PS. The best news to come out of the Hay Festival this weekend was Ian Rankin’s revelation that a new Rebus novel, Standing in Another Man’s Grave, will be out in November. Rankin had hinted as much at the Oxford Literary Festival earlier in the year when he said he felt a sense of “unfinished business” about Rebus. But to have it confirmed is a treat. Like millions of loyal Rebus fans, I can’t wait to read it.

Saturday, 26 May 2012

Sweltering in the sunshine, revision and The Great Gatsby

Phew, what a scorcher… I’ve wanted to write those words ever since my newspaper days. 

But deep down I wish the azure blue skies and sweltering heat hadn't arrived quite yet. Why? Because every teenager I know is revising for exams right now. And while the papers are full of annoying articles declaring that A levels and GCSEs have been dumbed down (not true, they’re just different), a generation of 16 to 18 year olds are stuck indoors trying to memorise endless quotes from Of Mice and Men. They look pale and stressed and keep muttering anxiously about the scores of exams ahead.

Funnily, enough, the year I took my A levels was a scorcher too. But I didn’t treat them half so seriously as today’s teenagers. Actually, I spent the entire summer lying on a Dorset riverbank sunbathing with friends and reading old copies of Jackie magazine.

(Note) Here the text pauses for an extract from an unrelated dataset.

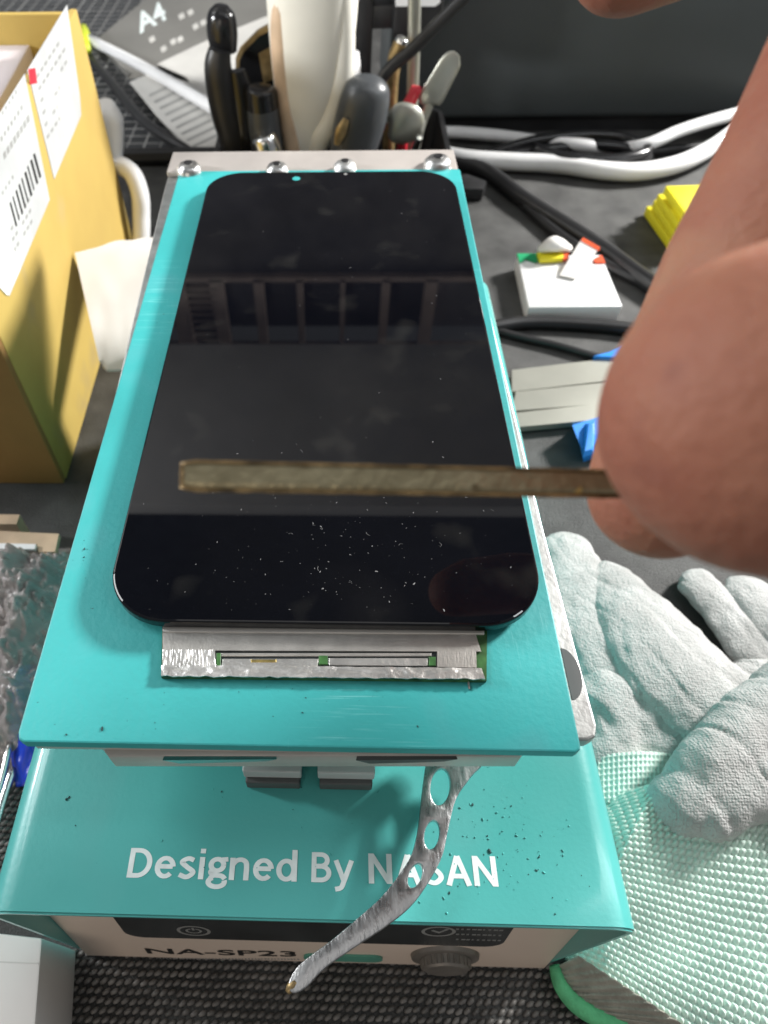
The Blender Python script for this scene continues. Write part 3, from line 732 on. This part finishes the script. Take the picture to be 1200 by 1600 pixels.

But on the up side, teenagers are definitely less sartorially challenged in the sun than grown-ups. I hate my scary white legs and avoid baring them for as long as possible. Even though the sun’s been shining for a few days it’s been a real wrench to discard my habitual black tights and hunt out the fake tan. A London friend told me that on the first day of the heat wave a fellow passenger eyed her thick tights with disdain. “I wanted to tap her on the shoulder and tell her it wasn’t my fault I left for work before the weather changed,” she said. I had much the same feeling today when my daughter arrived home and eyed my blotchy orange ankles. “It's amazing how easy it is to forget to fake tan your feet,” she said.

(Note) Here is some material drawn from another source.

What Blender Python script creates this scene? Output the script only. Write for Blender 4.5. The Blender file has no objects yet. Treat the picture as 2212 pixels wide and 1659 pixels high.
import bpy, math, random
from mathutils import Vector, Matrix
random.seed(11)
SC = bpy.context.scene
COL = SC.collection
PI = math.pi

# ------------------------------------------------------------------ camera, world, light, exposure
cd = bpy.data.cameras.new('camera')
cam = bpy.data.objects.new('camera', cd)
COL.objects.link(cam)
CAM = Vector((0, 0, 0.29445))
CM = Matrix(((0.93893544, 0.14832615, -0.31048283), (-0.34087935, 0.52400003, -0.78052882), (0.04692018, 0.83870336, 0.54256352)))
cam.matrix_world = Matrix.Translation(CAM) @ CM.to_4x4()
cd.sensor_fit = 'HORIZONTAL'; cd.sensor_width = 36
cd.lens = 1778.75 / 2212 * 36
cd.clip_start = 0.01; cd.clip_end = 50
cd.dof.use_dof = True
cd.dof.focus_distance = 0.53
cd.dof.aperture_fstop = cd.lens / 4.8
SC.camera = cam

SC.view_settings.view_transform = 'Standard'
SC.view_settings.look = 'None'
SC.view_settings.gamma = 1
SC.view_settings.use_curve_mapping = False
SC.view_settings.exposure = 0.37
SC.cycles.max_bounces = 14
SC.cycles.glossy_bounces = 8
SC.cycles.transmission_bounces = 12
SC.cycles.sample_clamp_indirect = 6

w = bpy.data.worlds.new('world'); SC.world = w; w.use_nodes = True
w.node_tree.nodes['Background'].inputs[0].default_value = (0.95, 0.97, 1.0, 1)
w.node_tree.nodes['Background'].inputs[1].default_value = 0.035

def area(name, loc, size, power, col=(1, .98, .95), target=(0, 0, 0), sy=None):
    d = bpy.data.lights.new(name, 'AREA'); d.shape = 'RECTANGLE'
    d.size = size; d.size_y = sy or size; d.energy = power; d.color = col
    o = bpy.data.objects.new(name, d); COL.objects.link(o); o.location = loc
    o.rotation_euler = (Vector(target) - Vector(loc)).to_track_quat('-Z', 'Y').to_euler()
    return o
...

PS. My son’s just made me watch the trailer for the remake of The Great Gatsby. I adored the novel (did it for A level, in fact) and swooned at Robert Redford in the original movie, so wasn’t that interested. But just take a look. I reckon it’s going to be the movie of the year…

Tuesday, 8 May 2012

The annual French exchange

As the exam season kicks in with a vengeance, my student daughter hit on a brilliant idea to revise for her impending French oral. She and her flatmate booked a budget flight to Lyon and spent two days immersed in speaking French. It was a far better (and more fun) idea than the usual method of improving teenagers’ language skills – the dreaded French exchange.

Apart from my schoolfriend Sarah, who became lifelong pals with the French girl she exchanged with, I’ve never come across a success story.

When I was 16, I swapped with a sweet French girl called Marie-Line who lived in a fishing village on the Normandy coast. I was desperately homesick, barely uttered a word of French and had nightmares for weeks after walking into the basement and discovering a massive tank of crabs, fish and other creatures from the ocean swimming around – the results of her father’s latest fishing trip.

My daughter did a French exchange at the age of 12, which was far too young. It came about after a French business contact of my husband’s suggested it – and we reckoned it would be churlish to refuse.

When Jean-Paul delivered his daughter Sabine to our house she was clearly appalled by the whole idea. She loathed the food I cooked, couldn’t understand a word I said in either French or English and spent the week buying up her body weight in sweets. It wasn’t her fault at all that she hated the whole experience but it certainly didn’t do anything for the entente cordiale. Worse still, when her father politely rang the following week to thank us for having Sabine to stay, he added: “Oh, and I hope you didn’t let her eat any sweets. I forgot to tell you that she isn’t allowed them at home.”